Sur cet accueil triomphal, Eugène Feuillet monte en hâte aux loges des artistes. Il embrasse Rose Chéri qui pleure d’heureuse émotion : « Pourquoi votre frère n’est-il pas ici ? n’est-ce pas malheureux ! Il devrait être à toutes ses premières : le succès est sûr... » Il félicite Lafontaine et Dupuis, mais pour Dupuis il n’oublie pas de l’engager à se rajeunir, Montigny, le directeur, l’y engage beaucoup plus rudement. « Je suis bien sûr, ajoute Eugène, qu’il ne va pas remettre sa perruque ce soir, ce qui m’expose à le voir nu tout à fait. »

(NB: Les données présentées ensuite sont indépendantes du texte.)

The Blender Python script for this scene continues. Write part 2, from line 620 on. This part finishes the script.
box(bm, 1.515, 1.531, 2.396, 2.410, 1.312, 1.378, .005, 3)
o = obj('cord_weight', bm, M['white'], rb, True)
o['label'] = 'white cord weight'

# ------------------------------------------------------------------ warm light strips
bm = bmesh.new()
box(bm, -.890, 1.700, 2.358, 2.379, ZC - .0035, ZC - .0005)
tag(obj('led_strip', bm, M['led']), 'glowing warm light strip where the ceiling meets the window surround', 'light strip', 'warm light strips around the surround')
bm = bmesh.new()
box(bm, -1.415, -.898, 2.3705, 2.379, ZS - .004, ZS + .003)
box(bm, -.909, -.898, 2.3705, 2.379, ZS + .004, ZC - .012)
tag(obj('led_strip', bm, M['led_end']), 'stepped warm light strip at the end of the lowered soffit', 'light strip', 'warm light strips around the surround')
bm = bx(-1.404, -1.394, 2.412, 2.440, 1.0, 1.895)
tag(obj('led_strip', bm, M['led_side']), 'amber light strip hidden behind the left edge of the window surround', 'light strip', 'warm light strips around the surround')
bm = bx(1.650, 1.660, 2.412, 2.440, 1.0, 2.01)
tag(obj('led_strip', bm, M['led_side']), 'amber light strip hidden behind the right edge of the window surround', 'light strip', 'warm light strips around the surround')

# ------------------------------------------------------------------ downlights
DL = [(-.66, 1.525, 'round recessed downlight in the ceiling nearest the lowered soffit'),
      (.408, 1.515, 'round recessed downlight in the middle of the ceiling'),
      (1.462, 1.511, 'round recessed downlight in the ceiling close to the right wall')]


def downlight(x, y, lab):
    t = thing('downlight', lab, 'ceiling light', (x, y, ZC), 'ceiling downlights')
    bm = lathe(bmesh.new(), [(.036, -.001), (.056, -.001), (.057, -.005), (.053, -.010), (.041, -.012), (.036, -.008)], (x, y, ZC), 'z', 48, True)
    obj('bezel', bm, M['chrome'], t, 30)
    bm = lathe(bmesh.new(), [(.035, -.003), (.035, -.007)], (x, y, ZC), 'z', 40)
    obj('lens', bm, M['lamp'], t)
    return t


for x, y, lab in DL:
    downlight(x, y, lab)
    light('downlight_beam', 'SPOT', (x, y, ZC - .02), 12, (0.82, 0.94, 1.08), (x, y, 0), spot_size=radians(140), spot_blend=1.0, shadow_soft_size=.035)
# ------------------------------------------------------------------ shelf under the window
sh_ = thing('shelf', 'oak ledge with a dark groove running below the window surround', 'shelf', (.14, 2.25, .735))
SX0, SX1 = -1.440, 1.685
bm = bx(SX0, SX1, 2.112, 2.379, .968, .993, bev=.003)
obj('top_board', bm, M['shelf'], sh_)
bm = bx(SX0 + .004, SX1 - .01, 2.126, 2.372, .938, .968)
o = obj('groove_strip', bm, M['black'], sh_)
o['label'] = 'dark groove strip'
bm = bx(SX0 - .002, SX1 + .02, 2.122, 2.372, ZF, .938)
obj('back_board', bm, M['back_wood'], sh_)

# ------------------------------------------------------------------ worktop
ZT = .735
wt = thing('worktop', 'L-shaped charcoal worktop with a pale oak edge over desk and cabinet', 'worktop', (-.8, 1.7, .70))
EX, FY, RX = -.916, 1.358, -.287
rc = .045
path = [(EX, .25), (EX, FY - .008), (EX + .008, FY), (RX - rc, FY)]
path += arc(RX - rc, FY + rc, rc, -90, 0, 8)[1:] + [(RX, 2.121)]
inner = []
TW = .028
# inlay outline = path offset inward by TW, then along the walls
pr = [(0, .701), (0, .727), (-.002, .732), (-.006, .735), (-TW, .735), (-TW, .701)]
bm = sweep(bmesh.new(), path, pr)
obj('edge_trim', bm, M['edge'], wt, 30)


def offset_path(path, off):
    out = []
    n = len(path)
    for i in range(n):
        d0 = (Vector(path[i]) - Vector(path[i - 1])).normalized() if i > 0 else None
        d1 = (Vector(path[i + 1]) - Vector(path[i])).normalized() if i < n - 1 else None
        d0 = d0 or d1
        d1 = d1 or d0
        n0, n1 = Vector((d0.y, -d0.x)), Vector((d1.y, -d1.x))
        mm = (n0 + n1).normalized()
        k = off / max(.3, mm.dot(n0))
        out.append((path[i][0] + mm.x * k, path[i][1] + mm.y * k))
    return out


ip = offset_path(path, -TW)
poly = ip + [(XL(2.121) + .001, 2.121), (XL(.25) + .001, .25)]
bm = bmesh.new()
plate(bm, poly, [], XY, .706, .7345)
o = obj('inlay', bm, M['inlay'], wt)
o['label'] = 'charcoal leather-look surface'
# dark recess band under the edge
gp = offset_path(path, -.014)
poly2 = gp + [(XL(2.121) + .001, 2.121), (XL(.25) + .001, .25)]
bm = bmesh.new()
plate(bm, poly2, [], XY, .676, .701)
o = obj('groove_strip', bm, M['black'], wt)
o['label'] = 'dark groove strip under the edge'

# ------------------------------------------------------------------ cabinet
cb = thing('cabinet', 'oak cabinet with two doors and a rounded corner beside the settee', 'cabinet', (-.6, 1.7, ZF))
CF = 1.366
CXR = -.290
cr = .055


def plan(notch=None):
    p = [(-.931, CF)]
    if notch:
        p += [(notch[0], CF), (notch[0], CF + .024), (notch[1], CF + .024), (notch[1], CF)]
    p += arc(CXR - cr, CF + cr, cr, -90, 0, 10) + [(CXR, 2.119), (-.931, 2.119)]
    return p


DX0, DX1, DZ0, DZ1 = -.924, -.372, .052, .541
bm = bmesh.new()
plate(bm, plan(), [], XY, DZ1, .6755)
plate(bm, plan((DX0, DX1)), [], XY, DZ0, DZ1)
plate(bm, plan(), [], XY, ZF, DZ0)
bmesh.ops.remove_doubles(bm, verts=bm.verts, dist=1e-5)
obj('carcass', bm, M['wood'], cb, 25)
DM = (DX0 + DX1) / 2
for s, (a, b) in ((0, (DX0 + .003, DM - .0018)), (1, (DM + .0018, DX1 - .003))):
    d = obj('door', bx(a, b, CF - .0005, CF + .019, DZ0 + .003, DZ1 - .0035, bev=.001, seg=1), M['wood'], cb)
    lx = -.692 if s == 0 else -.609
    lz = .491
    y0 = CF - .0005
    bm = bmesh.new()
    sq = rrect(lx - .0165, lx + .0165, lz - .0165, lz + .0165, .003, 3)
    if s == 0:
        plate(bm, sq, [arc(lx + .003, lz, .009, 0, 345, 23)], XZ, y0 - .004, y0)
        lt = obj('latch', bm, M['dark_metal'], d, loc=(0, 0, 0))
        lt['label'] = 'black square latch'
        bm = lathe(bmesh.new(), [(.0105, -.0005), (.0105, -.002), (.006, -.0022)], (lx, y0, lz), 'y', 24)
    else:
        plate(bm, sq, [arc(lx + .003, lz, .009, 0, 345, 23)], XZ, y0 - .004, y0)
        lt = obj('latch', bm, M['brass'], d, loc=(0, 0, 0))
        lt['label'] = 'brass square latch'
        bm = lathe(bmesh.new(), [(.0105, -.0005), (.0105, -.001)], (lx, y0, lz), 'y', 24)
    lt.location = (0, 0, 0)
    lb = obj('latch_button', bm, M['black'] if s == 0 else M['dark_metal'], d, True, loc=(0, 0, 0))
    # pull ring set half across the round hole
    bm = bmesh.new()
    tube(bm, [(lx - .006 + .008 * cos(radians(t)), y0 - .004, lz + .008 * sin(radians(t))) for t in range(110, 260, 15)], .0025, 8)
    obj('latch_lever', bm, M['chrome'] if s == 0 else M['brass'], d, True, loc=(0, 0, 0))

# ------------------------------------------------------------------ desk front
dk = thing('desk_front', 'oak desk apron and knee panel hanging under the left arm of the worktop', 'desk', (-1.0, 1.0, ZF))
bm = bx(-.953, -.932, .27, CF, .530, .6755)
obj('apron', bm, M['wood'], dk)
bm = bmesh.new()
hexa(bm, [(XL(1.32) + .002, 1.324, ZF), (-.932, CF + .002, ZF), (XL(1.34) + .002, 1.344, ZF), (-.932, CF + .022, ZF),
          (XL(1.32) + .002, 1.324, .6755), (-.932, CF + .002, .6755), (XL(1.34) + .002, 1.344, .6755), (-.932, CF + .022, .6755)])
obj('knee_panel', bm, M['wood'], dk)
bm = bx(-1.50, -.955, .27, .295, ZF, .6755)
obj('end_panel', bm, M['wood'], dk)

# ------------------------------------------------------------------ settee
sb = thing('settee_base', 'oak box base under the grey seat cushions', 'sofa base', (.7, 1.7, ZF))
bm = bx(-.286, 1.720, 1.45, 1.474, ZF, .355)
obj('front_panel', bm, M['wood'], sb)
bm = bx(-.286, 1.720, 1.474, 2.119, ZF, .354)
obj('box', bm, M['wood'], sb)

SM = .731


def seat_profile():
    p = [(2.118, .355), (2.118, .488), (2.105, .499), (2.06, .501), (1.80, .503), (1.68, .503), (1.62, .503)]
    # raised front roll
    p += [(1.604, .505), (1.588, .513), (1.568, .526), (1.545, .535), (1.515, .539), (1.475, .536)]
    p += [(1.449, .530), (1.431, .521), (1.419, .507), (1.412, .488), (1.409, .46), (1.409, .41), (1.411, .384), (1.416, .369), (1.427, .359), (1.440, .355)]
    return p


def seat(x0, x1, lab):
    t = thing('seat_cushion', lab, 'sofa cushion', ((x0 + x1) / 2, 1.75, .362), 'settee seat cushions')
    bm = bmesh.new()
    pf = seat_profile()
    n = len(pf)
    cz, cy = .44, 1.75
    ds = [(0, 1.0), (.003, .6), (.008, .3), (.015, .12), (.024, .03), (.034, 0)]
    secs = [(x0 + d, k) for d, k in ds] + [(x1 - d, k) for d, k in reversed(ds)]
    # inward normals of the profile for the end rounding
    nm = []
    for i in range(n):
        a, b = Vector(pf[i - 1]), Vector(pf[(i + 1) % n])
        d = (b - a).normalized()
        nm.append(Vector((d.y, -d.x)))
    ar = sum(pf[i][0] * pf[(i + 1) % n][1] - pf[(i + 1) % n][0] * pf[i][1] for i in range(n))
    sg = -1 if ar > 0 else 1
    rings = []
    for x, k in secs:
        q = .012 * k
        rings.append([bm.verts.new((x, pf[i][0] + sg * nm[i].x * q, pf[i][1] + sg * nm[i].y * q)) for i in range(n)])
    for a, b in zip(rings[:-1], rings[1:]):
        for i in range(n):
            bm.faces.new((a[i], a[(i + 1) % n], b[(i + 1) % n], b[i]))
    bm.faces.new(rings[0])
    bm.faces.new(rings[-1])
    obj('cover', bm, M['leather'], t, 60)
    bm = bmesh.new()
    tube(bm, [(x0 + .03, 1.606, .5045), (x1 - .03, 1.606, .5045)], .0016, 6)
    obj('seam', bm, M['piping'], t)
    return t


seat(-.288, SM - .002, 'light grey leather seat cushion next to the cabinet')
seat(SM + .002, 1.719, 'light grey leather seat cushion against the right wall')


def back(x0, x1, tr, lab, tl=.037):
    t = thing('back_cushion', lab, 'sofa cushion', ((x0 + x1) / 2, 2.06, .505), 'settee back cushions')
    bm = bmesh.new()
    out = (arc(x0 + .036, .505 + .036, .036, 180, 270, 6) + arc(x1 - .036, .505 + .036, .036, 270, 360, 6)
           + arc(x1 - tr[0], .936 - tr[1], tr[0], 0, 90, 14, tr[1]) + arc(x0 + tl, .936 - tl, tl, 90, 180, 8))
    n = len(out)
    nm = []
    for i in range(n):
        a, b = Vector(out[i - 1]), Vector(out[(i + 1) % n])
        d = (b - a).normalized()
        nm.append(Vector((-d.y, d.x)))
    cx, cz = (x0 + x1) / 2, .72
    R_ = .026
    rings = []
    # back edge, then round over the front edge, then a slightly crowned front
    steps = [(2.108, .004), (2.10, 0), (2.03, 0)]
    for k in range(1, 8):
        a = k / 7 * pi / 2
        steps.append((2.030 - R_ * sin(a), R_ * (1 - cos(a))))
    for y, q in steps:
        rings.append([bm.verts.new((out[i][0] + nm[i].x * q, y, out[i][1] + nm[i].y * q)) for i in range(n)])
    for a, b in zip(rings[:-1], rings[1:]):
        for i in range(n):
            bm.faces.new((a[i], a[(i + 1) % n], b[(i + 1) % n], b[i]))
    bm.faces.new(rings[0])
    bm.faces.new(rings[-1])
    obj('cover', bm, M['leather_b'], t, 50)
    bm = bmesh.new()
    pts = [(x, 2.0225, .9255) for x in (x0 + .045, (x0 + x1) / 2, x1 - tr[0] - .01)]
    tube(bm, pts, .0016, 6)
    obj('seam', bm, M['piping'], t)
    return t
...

Vous pensez qu’Octave a de la chance d’être ainsi renseigné par dépêche et par lettre ? Quelle erreur ! il s’impatiente, il réclame des nouvelles télégraphiques, car le 8 au matin, il n’avait encore rien reçu. Eugène en sourit, et le 9 il écrit à nouveau pour raconter la deuxième représentation à laquelle assistaient l’Empereur et l’Impératrice :

« Es-tu content enfin ? — Si tu ne l’es pas, tu ne le seras jamais. Je t’ai dit que la deuxième avait encore mieux marché que la première. C’est en vérité vrai. — Et j’attribue cela à ce que Dupuis avait consenti à laisser de côté sa perruque, malgré tout son amour pour elle. De sorte que son âge, se trouvant mieux en rapport avec celui de Lafontaine, tout en devenait plus vraisemblable. D’ailleurs, l’émotion de la première avait disparu chez eux comme chez moi. Rose Chéri avait aussi abandonné son petit chapeau : elle le tenait à la main. Cela faisait évidemment mieux. J’ai dit à Dupuis qu’il aurait dû aussi porter sa perruque à la main comme ceci, au bout d’un ruban rose. Mais, non ! il veut te l’envoyer, pour que tu juges : pour que tu lui dises qu’il avait raison, qu’il est le seul qui ait eu raison. — Possible : mais puisque tous les autres, femme, mari, enfants sont encore jeunes et peut-être plus qu’il ne le faudrait, il ne faut pas que lui seul soit un vieillard. — Vieillard ! mais je prétends, dit-il, que je n’ai pas plus de 38 ans avec ma perruque ! — Enfin, il y tient, que c’en devient comique, et que nous en avons bien ri hier au soir, après la pièce, et avec lui.